In that situation we call any V chord that is not the actual keys V (like G7 in the key of C) then it is called a secondary dominant. So in the above, the A7 to Dm7 in the key of C is a secondary dominant. If you used Eb7, it would be a tritone sub to the secondary dominant.

Crazy stuff

Mike
Comment by Michael Gurzi on November 29, 2008 at 10:00am
Great points Tim. One thing for all to note, is that if you learn all of your min7 chords and their inversions, you are also learning the relative Maj6 chords and their inversions. There are 4 inversions of each on each 3 string sets: String set 4,3,2,1; 5,4,3,2; 6,5,4,3 - thats 12 chord forms, but since they can function as or sub for each other, thats 24 chords!!

Also, on your Am7 sub for the D7, yes it sounds like a D9, but the bigger idea is that you can always put a minor ii chord in front of a V. This gives you much more harmonic interest. You can always use that walk down too. great stuff. Thanks Tim!!
Comment by Mike Bunting on January 22, 2009 at 12:48pm
Good stuff, I love messing with those tritone subs.
Comment by Tim Pulley on January 23, 2009 at 7:11am
Hello all,
I can tell that I will enjoy this group.
Michael, I read your post of Jan 12, boy you hit the nail on the head with that one. I am guilty as charged, I have been working on approaching songs from different angles, but I think that sometimes at jams, either my body or more likely my mind will get lazy, I guess the path of least resistence. I work on the songs up and down the neck, across and in combinations, but get me to a jam it feels like stay with what you know. Thanks for the post, it will serve as a reminder to me to use different positions.
Also, since this is Theory, I would like to learn more about the different modes. I am not much of a theorist, but would love to learn more and more.
Comment by Chad Fette on January 24, 2009 at 5:15am
Mike,
I love this discussion group. I have a question that I think will be easy to answer. How do I figure out the chords in a minor key? For instance, how do I convert D major to D minor?
Thanks,
Chad
Comment by Chad Fette on January 26, 2009 at 7:29pm
Mike,
Okay, I can kind of see a bit of what you are saying. I understand about scales, but if something is in say, the key of Dm, what chords would it require in a basic progression?
Thanks,
Chad
Comment by Michael Gurzi on January 26, 2009 at 9:08pm
Chad,

If you review my post from Jan 24, I wrote out the 3 minor scales and the chord progressions from each. Pull the chords from those examples to create a progression. Most of the time the V chord is converted to Dom7 but the I and IV remain minor. Therefore a basic minor progression in Dm would be; Dm - Gm - A7.

The III, VI & VII are flat in a natural minor scale, so those would be F, Bb & C. So try any of those chords too.
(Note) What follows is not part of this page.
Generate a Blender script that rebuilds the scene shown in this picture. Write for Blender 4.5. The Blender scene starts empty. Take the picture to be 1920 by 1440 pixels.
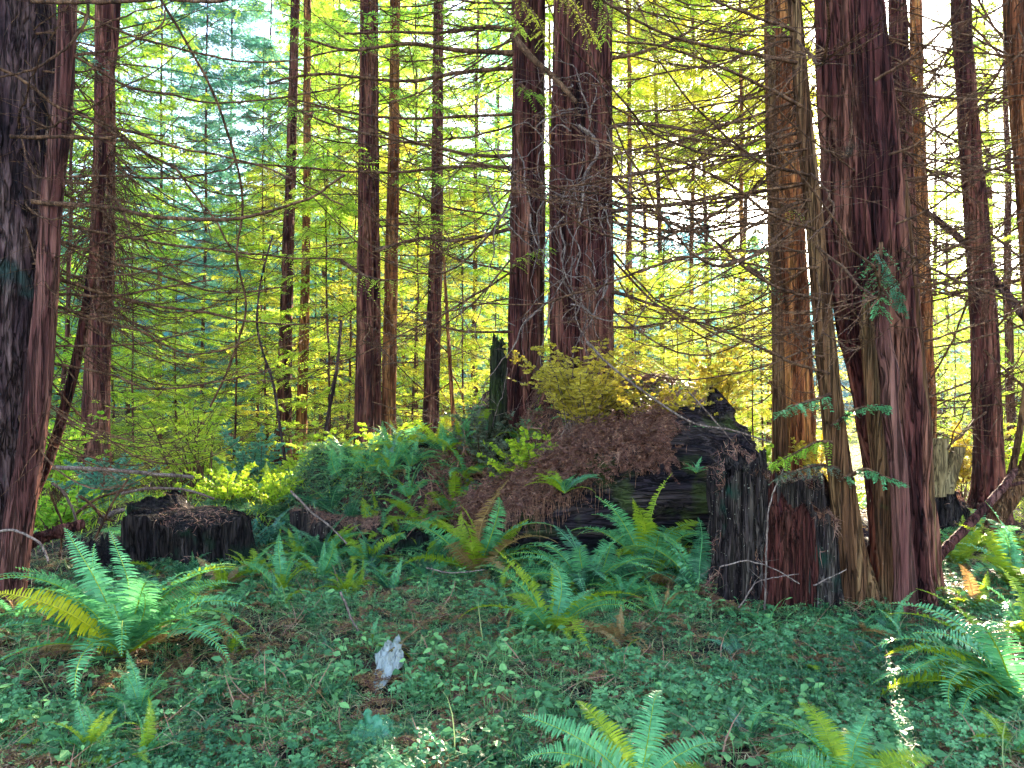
import bpy, math
import numpy as np
from mathutils import Vector

# ------------------------------------------------------------------ camera, sky, sun, exposure
SC = bpy.context.scene
COL = SC.collection
F, CX, CY, H = 1440.0, 960.0, 760.0, 1.5          # photograph pixels; horizon row; eye height

cam_d = bpy.data.cameras.new("camera")
cam = bpy.data.objects.new("camera", cam_d); COL.objects.link(cam)
cam_d.sensor_width = 36; cam_d.lens = 36 * F / 1920.0
cam_d.shift_y = (CY - 720) / 1920.0
cam_d.clip_start = 0.05; cam_d.clip_end = 3000
cam.location = (0, 0, H); cam.rotation_euler = (math.radians(90), 0, 0)
SC.camera = cam

SUN_AZ, SUN_EL = math.radians(20.5), math.radians(18.0)
world = bpy.data.worlds.new("World"); SC.world = world; world.use_nodes = True
wn = world.node_tree
bg = wn.nodes["Background"]
sky = wn.nodes.new("ShaderNodeTexSky"); sky.sky_type = 'NISHITA'; sky.sun_disc = False
sky.sun_elevation = SUN_EL; sky.sun_rotation = SUN_AZ
sky.air_density = 1.0; sky.dust_density = 0.7; sky.ozone_density = 2.5
wn.links.new(sky.outputs[0], bg.inputs[0]); bg.inputs[1].default_value = 0.095

sd = Vector((math.sin(SUN_AZ) * math.cos(SUN_EL), math.cos(SUN_AZ) * math.cos(SUN_EL), math.sin(SUN_EL)))
sun_d = bpy.data.lights.new("sun", 'SUN'); sun_d.energy = 4.0; sun_d.angle = math.radians(0.55)
sun_d.color = (1.0, 0.90, 0.72)
sun = bpy.data.objects.new("sun", sun_d); COL.objects.link(sun)
sun.rotation_euler = (-sd).to_track_quat('-Z', 'Y').to_euler(); sun.location = (0, 0, 40)

SC.view_settings.view_transform = 'Standard'; SC.view_settings.look = 'None'
SC.view_settings.exposure = 4.0; SC.view_settings.gamma = 1
SC.view_settings.use_white_balance = True; SC.view_settings.white_balance_temperature = 7200
cy = SC.cycles
cy.max_bounces = 8; cy.diffuse_bounces = 5; cy.glossy_bounces = 2; cy.transmission_bounces = 6
cy.transparent_max_bounces = 4; cy.volume_bounces = 0; cy.caustics_reflective = False; cy.caustics_refractive = False
cy.use_denoising = True; cy.use_adaptive_sampling = True; cy.adaptive_threshold = 0.02
cy.sample_clamp_indirect = 6

# ------------------------------------------------------------------ small numeric helpers
def P(px, py, Y):
    return np.array([(px - CX) * Y / F, Y, H + (CY - py) * Y / F])

def R_(seed): return np.random.default_rng(seed)

def _h(ix, iy, iz, s):
    h = (ix * 374761393 + iy * 668265263 + iz * 1274126177 + s * 362437) & 0xffffffff
    h = ((h ^ (h >> 13)) * 1103515245) & 0xffffffff
    h = ((h ^ (h >> 15)) * 2246822519) & 0xffffffff
    return ((h ^ (h >> 16)) & 0xffffff) / 16777215.0

def vn(x, y, z=0.0, s=0):
    x, y, z = np.broadcast_arrays(np.asarray(x, float), np.asarray(y, float), np.asarray(z, float))
    ix = np.floor(x).astype(np.int64); iy = np.floor(y).astype(np.int64); iz = np.floor(z).astype(np.int64)
    fx, fy, fz = x - ix, y - iy, z - iz
    fx = fx * fx * (3 - 2 * fx); fy = fy * fy * (3 - 2 * fy); fz = fz * fz * (3 - 2 * fz)
    r = 0
    for a in (0, 1):
        for b in (0, 1):
            for c in (0, 1):
                w = (fx if a else 1 - fx) * (fy if b else 1 - fy) * (fz if c else 1 - fz)
                r = r + w * _h(ix + a, iy + b, iz + c, s)
    return r

def fbm(x, y, z=0.0, s=0, o=3):
    r, a, t = 0, 1.0, 0
    for k in range(o):
        r = r + a * vn(x * 2 ** k, y * 2 ** k, np.asarray(z) * 2 ** k, s + k); t += a; a *= .5
    return r / t

def sm(a, b, x):
    t = np.clip((x - a) / (b - a), 0, 1); return t * t * (3 - 2 * t)

def nrm(v):
    return v / np.maximum(np.linalg.norm(v, axis=-1, keepdims=True), 1e-9)

# ------------------------------------------------------------------ ground height
def gz(x, y):
    x = np.asarray(x, float); y = np.asarray(y, float)
    z = 0.10 * (fbm(x * .6, y * .6, 0, 3) - .5) * 2 * sm(2, 5, y) + 0.035 * (fbm(x * 3.1, y * 3.1, 0, 9) - .5) * 2
    wob = .12 * (fbm(x * 1.3, y * 1.3, 0, 21) - .5) * 2
    q = np.sqrt(((x - .95) / np.where(x < .95, 1.85, 2.35)) ** 2 + ((y - 9.75) / 2.45) ** 2) + wob
    z = z + 1.72 * sm(1.02, .50, q)
    q2 = np.sqrt(((x + 1.25) / 1.45) ** 2 + ((y - 9.3) / 1.75) ** 2) + wob
    z = z + .86 * sm(1.05, .62, q2) * (1 - .75 * sm(1.0, .5, q))
    q3 = np.sqrt(((x - 2.9) / 1.3) ** 2 + ((y - 8.0) / 1.5) ** 2) + wob
    z = z + .42 * sm(1.1, .5, q3) * (1 - sm(1.0, .5, q))
    q4 = np.sqrt(((x + 3.6) / 1.6) ** 2 + ((y - 8.9) / 1.6) ** 2) + wob
    z = z + .33 * sm(1.1, .5, q4)
    z = z + .13 * np.exp(-((x - 2.05) / .75) ** 2 - ((y - 5.75) / .5) ** 2) + .10 * np.exp(-((x + 3.1) / .8) ** 2 - ((y - 7.0) / .5) ** 2)
    z = z + .16 * (fbm(x * 1.6, y * 1.6, 0, 93) - .5) * sm(3.0, 4.2, y) * sm(20, 12, y)
    z = z + .10 * (fbm(x * 5, y * 5, 0, 91) - .5) * sm(.25, .8, z) * sm(14, 11, y)
    # wooded hill beyond
    z = z + sm(42, 150, y) * (27 - 17 * sm(-10, 50, x - .18 * y)) + .5 * (fbm(x * .08, y * .08, 0, 5) - .5) * sm(12, 30, y)
    return z

def hit(px, py, y0=2.4, y1=40):
    Y = np.arange(y0, y1, .02)
    x = (px - CX) * Y / F; z = H + (CY - py) * Y / F
    below = np.nonzero(z <= gz(x, Y))[0]
    i = below[0] if len(below) else len(Y) - 1
    return np.array([x[i], Y[i], float(gz(x[i], Y[i]))])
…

Maybe something like: || Dm | C | Bb | Gm - A7 | Dm |

Look up some minor tunes like, Gypsy Swing, House of the Risin Sun, House Carpenter. Or the minor blues where in its basic form, all the chords are minor. In Dm that would be:

||Dm | Gm | Dm | Dm |
|Gm | Gm | Dm | Dm |
|Am | Gm | Dm | Dm ||

Hope this helps,

Mike
Comment by Tim Pulley on January 27, 2009 at 6:48am
Now I remember why I didn't apply to Berkeley!

What an explanation on modes Michael, thanks. I really enjoyed that, but will have to read it several more times to get it to sink in. I am sure I will have questions, or maybe I'll just hold them until after the next installment. I liked the statement of Joe Pass, however I am trying to, like you said, understand. I think that understanding will lead to better pickin' and that's why I'm here.
Thanks again Michael for the time and effort.